_THE INPUT_.
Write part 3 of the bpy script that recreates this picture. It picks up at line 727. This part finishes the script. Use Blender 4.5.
--
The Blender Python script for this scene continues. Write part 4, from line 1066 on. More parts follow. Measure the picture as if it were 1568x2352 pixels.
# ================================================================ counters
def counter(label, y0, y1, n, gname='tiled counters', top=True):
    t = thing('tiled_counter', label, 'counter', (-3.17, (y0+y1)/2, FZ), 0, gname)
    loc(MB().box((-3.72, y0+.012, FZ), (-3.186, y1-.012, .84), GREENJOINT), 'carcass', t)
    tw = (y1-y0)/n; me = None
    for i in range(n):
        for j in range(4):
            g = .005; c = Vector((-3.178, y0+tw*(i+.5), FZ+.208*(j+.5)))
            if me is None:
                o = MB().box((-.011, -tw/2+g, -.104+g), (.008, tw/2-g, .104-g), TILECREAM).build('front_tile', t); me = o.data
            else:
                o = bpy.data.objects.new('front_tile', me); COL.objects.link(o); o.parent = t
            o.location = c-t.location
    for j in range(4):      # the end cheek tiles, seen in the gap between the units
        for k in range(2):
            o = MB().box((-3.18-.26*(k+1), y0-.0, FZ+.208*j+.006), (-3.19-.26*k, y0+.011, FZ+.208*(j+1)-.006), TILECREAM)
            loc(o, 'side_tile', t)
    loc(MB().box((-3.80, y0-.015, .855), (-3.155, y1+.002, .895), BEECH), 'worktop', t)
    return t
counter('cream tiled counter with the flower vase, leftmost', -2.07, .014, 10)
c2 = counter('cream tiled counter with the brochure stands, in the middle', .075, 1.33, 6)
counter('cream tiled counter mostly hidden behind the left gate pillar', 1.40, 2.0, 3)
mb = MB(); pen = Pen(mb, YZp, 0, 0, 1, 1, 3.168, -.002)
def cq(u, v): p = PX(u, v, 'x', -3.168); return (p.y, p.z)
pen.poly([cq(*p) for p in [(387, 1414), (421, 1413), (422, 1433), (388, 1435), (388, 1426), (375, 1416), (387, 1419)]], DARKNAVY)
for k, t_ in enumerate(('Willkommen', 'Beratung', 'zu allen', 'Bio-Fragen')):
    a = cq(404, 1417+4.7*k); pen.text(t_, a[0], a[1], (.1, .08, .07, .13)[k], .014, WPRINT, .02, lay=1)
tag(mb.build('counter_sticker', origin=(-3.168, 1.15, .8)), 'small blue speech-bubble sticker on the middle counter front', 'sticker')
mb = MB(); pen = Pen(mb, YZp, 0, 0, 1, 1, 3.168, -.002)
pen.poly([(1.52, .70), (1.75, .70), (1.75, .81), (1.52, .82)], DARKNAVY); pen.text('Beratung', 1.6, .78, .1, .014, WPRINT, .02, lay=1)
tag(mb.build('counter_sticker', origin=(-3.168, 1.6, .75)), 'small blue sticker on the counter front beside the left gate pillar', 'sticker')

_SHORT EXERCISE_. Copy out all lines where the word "picture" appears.

_RESULT FOR THIS EXERCISE_.
Write part 3 of the bpy script that recreates this picture. It picks up at line 727. This part finishes the script. Use Blender 4.5.
The Blender Python script for this scene continues. Write part 4, from line 1066 on. More parts follow. Measure the picture as if it were 1568x2352 pixels.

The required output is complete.